What are the key differences between Joe Biden's sexual assault allegations and those against Donald Trump?
Executive summary
The allegations against Joe Biden center on a small number of claims—most prominently Tara Reade’s 1993 accusation of sexual assault—while the allegations against Donald Trump are far broader in number and variety, ranging from unwanted touching to multiple forcible-kissing and rape claims spanning decades [1]. Those differences in scale, alleged conduct, contemporaneous reporting and public awareness have driven distinct legal, political and media responses that reflect both the facts alleged and competing partisan incentives [2] [3].
1. Scale: one principal assault claim versus many accusers
Public accounting by journalists and researchers found that Biden was accused by eight people—seven alleging inappropriate touching or behavior and one alleging sexual assault—while Trump has been accused in dozens of cases, with reporting typically tallying more than two dozen women and categorizing multiple forcible kissing/groping allegations and at least two rape claims among them [1] [4].
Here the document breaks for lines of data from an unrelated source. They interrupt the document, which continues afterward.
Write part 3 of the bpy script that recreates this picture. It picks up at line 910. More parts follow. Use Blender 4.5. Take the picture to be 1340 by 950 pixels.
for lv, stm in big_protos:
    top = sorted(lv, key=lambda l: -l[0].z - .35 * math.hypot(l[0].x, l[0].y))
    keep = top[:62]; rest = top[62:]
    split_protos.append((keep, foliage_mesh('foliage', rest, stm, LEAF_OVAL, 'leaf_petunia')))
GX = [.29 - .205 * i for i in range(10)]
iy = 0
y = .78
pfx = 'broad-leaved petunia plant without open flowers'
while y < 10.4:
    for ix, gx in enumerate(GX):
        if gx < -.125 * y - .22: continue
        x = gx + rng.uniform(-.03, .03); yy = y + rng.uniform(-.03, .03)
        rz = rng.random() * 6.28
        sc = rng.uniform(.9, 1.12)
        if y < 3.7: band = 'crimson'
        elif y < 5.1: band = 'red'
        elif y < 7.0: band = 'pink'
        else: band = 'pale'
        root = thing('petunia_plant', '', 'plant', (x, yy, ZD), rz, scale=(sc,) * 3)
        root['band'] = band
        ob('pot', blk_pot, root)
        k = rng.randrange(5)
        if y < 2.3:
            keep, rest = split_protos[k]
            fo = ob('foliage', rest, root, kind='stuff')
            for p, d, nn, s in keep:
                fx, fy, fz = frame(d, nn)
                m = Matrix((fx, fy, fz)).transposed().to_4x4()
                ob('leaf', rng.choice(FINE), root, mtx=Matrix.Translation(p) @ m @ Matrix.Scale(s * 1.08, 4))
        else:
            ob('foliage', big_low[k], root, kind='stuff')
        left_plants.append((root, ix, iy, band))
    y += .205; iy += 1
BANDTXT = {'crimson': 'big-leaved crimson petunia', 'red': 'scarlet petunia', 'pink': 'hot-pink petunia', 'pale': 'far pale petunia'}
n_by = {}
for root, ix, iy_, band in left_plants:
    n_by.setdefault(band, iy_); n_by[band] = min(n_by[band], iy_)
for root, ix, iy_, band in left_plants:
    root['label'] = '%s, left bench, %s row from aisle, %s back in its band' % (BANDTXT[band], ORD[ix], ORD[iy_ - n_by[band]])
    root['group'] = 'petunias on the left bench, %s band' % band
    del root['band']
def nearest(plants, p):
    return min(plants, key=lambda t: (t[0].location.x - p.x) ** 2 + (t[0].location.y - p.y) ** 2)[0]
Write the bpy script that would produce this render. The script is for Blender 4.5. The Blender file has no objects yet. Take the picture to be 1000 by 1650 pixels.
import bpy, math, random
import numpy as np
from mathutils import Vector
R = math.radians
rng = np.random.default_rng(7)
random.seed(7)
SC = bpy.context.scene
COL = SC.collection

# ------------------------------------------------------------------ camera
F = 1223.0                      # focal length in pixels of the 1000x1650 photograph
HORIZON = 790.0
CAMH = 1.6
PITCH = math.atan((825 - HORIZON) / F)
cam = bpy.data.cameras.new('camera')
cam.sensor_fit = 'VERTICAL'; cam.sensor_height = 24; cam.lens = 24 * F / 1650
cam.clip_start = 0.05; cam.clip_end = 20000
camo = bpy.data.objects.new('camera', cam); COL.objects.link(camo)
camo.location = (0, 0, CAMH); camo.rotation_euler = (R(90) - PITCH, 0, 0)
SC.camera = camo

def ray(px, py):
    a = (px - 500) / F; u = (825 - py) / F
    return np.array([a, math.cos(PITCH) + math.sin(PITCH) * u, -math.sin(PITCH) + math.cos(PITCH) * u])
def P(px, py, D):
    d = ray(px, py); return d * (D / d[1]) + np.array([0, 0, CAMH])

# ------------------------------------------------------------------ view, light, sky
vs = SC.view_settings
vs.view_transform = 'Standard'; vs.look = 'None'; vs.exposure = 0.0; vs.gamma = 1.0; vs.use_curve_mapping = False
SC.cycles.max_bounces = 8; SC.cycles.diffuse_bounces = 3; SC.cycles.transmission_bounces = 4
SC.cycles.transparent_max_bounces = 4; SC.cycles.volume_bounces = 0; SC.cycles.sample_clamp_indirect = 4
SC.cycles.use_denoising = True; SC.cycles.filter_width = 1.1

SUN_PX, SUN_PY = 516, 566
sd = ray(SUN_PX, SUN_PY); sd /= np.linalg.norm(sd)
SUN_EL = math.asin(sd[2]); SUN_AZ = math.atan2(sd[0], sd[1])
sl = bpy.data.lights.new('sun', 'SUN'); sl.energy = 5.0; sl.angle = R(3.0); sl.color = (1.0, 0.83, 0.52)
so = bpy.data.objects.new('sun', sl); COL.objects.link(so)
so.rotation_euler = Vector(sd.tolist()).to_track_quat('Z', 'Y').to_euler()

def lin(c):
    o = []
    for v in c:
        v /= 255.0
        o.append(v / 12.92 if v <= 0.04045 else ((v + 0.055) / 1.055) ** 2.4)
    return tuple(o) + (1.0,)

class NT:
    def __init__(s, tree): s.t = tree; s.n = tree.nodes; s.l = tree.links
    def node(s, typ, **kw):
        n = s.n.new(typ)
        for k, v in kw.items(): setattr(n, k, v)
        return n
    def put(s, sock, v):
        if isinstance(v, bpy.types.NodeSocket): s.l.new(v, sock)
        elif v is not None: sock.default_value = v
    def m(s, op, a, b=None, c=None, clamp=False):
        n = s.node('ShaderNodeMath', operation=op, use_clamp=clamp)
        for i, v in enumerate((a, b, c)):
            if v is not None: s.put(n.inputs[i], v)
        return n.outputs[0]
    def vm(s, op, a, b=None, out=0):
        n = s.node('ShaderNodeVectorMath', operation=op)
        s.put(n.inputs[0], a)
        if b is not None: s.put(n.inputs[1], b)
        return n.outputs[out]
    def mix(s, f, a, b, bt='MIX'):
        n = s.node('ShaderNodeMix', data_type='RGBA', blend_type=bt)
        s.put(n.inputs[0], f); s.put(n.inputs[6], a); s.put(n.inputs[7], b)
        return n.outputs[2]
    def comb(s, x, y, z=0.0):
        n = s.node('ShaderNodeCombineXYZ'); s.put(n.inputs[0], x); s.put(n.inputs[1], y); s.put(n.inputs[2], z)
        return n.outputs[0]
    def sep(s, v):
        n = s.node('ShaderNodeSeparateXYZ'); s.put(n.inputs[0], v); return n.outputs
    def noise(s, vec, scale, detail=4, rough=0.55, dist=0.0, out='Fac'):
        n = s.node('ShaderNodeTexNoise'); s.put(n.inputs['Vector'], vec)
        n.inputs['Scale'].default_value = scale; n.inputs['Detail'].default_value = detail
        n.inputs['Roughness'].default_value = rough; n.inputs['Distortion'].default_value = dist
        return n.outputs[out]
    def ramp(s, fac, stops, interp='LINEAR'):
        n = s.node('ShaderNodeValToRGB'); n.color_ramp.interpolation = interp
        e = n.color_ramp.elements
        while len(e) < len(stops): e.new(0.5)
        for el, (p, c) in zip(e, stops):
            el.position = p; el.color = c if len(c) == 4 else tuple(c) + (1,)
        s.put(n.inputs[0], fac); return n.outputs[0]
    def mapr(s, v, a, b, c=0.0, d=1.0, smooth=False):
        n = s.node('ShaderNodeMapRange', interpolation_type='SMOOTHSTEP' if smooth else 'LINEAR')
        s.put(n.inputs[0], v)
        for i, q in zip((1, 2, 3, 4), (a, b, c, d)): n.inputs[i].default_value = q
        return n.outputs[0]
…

2. Nature and severity: touching and “creepy” behavior contrasted with repeated allegations of forcible acts
Most of the complaints against Biden documented in reporting describe unwanted touching or close, lingering contact; Tara Reade’s allegation stands out as the lone public claim of sexual assault involving penetration in 1993 [1] [5]. By contrast, reporting and commentary describe Trump’s allegations as including a wider range of forcible conduct—17 forcible kissing/groping claims plus other allegations of sexual assault or rape—and his own hot-mic boasting about grabbing women has been cited as contextual evidence of attitudes toward sexual assault [1] [4].
3. Evidence and corroboration: contemporaneous reports, witnesses and investigative judgment
Reade’s account drew scrutiny and some contemporaneous threads—she told a few people in the 1990s and later filed a police complaint that was reported by outlets—but coverage emphasized gaps in documentary corroboration and shifts in how she previously characterized events, which critics seized on to question credibility [5] [6] [7]. Coverage of Trump’s accusers has included multiple named women, some with contemporaneous complaints or later public allegations, and at least one suing him (E. Jean Carroll), creating a different evidentiary picture though not uniform proof of criminality [1] [8].
4. Timing and public awareness: old allegation surfaced in a campaign vs. allegations that emerged earlier and repeatedly
Tara Reade’s allegation became widely reported in 2020 as Biden secured the Democratic nomination, prompting fresh scrutiny of a decades-old claim rather than a cascade of contemporaneous reports [6]. In contrast, many of the allegations against Trump surfaced publicly during and before his 2016 campaign and remained part of the public record and news cycle throughout his presidency, which kept them more widely known earlier [2] [1].
5. Political dynamics and media treatment: asymmetry, selective emphasis and strategic restraint
Political actors and media outlets treated the two sets of allegations through partisan lenses: Republicans used Reade to argue Democrats applied double standards, while Democrats and some advocates emphasized the broader pattern of accusations against Trump and caution about weaponizing survivors [3] [9]. Some observers noted Trump’s unusual reluctance to aggressively pursue the Biden allegation in rivalrous terms—interpreted as tactical caution because opening the issue risked spotlighting his own record—illustrating how political calculus shapes what stories are amplified [10] [8].
6. Legal outcomes and litigation: limited criminal proceedings, more civil suits in Trump’s orbit
Reporting shows no criminal conviction tied to either man arising from these political-era accusations; Trump has faced civil litigation related to at least one accuser and ongoing lawsuits and defamation claims have intersected with his denials, whereas Reade filed a police complaint and sought to press her claim into public and legal forums without producing a criminal prosecution during the campaign period [6] [8].
7. Why the differences matter: public judgment, #MeToo context and unequal politics
The contrast—one high-profile, decades-old allegation amid several claims of unwanted touching versus a large set of public allegations including forcible acts—shapes how voters, advocates and media assess credibility, proportionality and political consequence in the #MeToo era; observers and scholars warn that partisan agendas, media attention cycles and strategic legal choices can amplify or obscure facts, and source motives (including political backing or media strategies) must be examined alongside the allegations themselves [4] [3] [7].